Seorang bayi menangis kencang. Seorang ibu menggendongnya dan menyanyikan sebuah lagu untuknya. Karena tidak kuat menahan berat badan bayi, ibu itu meletakkannya di atas kotak tidur.
Bayi itu membuka mata. Ia melihat beberapa lampu terpasang di atas kotak. Sang ibu menyalakannya. Ada warna merah, kuning, dan hijau.Â
Bayi itu tiba-tiba tersenyum. Tidak berapa lama, tertawa. Ia begitu senang melihat kerlap-kerlip lampu. Sang ibu lega, suara yang memekakkan telinga tidak terdengar lagi.
Pernahkah kita sadari sewaktu kecil, kita bisa bahagia dengan cara yang sangat sederhana? Tanpa butuh banyak alasan, kita jadi tersenyum lalu tertawa.

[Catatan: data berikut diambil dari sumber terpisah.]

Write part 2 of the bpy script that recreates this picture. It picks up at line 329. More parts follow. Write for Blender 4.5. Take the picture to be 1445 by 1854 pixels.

Jika sudah lupa, lihatlah bayi dan anak kecil di sekitar. Amatilah bagaimana cara mereka bahagia. Begitu mudah, bukan? Hanya melihat lampu dan mendengar lagu, mereka senang.
Lantas, mengapa hal itu sulit terulang saat beranjak remaja dan dewasa?
Standar bahagia orang bertambah
Semakin besar, anak kecil pasti belajar lewat berbagai jenjang pendidikan. Otaknya diisi wawasan dan pengetahuan. Ia mulai bergaul dengan teman di sekitar.
Saat remaja, ada rasa mulai tumbuh ketika melihat lawan jenis. Belum lagi mengikuti cerita teman tentang bahagianya. Ada teman yang berumur muda sudah punya rumah.
Ada lagi yang beroleh istri cantik atau suami ganteng. Ada yang gampang sekali mendapatkan uang. Mereka semua berbagi baik lewat obrolan pribadi maupun media sosial.